Study: IPv6 features wanted, but ROI seen lacking

Dec 13, 20053 mins

IT professionals are interested in the additional authentication and security services built into IPv6, the long-anticipated upgrade to the Internet’s main communications protocol. However, few IT shops have committed to migrating to IPv6 because it lacks a measurable return on investment, according to a recent survey of more than 200 IT professionals conducted by consulting firm INS.

IPv6 was created a decade ago by the Internet Engineering Task Force to ward off an anticipated address space crunch with IPv4, the Internet’s current protocol. IPv6, which uses a 128-bit addressing scheme, supports an almost limitless number of uniquely identified systems on the ‘Net, while IPv4 supports only a few billion systems because it uses a 32-bit addressing scheme.

Now it turns out that the other features of IPv6 – built-in security via IPSec, easier administration and improved quality of service – are garnering more interest than the protocol’s enhanced addressing scheme. Indeed, one of the reasons IPv6 has been slow to catch on in the United States is that IPv4 address space is still widely available.

In the recent survey, 56% of respondents consider the authentication and security services available with IPv6 to be very important and more than 90% of respondents ranked this feature either very important or somewhat important. Similarly, more than 90% of respondents ranked the quality of service benefits of IPv6 to be very important or somewhat important.

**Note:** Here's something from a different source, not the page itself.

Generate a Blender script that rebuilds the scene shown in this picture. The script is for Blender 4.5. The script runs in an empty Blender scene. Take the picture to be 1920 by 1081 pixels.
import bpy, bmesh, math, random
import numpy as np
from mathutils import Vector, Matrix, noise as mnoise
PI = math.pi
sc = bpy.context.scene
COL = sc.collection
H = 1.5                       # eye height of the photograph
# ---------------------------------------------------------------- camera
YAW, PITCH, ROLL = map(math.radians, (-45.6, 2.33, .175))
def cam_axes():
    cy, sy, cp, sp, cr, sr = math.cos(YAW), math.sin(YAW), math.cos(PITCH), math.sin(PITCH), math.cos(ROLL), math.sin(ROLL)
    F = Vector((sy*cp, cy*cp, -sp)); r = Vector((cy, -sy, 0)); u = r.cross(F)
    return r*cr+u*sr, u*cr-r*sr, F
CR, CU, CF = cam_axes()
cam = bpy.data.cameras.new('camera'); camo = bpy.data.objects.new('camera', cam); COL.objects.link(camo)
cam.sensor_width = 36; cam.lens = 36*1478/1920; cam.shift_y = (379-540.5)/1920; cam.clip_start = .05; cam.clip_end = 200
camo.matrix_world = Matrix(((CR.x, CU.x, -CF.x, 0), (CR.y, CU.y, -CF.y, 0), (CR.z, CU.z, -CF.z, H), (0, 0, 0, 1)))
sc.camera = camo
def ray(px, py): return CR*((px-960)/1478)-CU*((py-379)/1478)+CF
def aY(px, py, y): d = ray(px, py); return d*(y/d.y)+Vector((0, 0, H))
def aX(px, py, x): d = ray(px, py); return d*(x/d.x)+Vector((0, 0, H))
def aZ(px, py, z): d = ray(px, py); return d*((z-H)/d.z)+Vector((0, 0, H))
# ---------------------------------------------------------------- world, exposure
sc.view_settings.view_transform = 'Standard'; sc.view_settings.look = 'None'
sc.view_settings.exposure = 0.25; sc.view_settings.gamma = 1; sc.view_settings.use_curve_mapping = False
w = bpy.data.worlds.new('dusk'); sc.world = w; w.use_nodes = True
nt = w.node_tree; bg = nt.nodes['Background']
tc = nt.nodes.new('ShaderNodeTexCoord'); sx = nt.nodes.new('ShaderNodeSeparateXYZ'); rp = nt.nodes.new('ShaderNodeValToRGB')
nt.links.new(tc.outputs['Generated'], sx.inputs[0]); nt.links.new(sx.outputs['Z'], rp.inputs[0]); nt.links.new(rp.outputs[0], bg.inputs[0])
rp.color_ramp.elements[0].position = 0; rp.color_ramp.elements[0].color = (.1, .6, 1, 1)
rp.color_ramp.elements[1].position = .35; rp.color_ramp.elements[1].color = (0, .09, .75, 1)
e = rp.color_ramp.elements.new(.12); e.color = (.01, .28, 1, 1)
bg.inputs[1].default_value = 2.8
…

The other features of IPv6 – more efficient packet routing, expanded address space, autoconfiguration, simplified headers and flow labels – were rated less important to respondents. However, all of these features received a very important or somewhat important ranking by more than 70% of respondents.

Despite their interest in the new features available with IPv6, few IT shops have committed to migrating to the new protocol. Only 2% of respondents have migrated to IPv6 across their organizations while 11% are in the process of migrating or will migrate within the next 12 months.

Of the remaining respondents, 39% have assessed the benefits of IPv6 but have not begun migration, 13% have decided not to migrate within the next two years and 8% will not start migrating in the next three years. More than a quarter of the respondents have not even considered IPv6.

What’s holding IT shops back from migrating to IPv6 is a lack of return on investment, the survey found. Most respondents – 70% – agree that IPv6 is a mature enough technology to deploy with confidence. However, 71% of respondents say there is not a strong enough ROI to deploy IPv6. Similarly, 58% of respondents say that it has value but does not link to business drivers.

“This combo (both weak ROI and business-driver link) is likely to be, more than anything else, the key factors behind the slow adoption curve for IPv6,” INS says.

The survey found that the biggest hurdles to IPv6 deployment continue to be the complexity of an infrastructure upgrade and the concern about converting existing applications and middleware. Equipment costs are also a barrier, as is the perception that the only benefit of IPv6 is expanded address space. Retraining and network management headaches were of little concern to respondents.

INS conducted its Web-based survey on IPv6 in October and November of 2005. The 200-plus respondents were primarily from North America – 68% – but 15% were from Europe and 10% from Asia.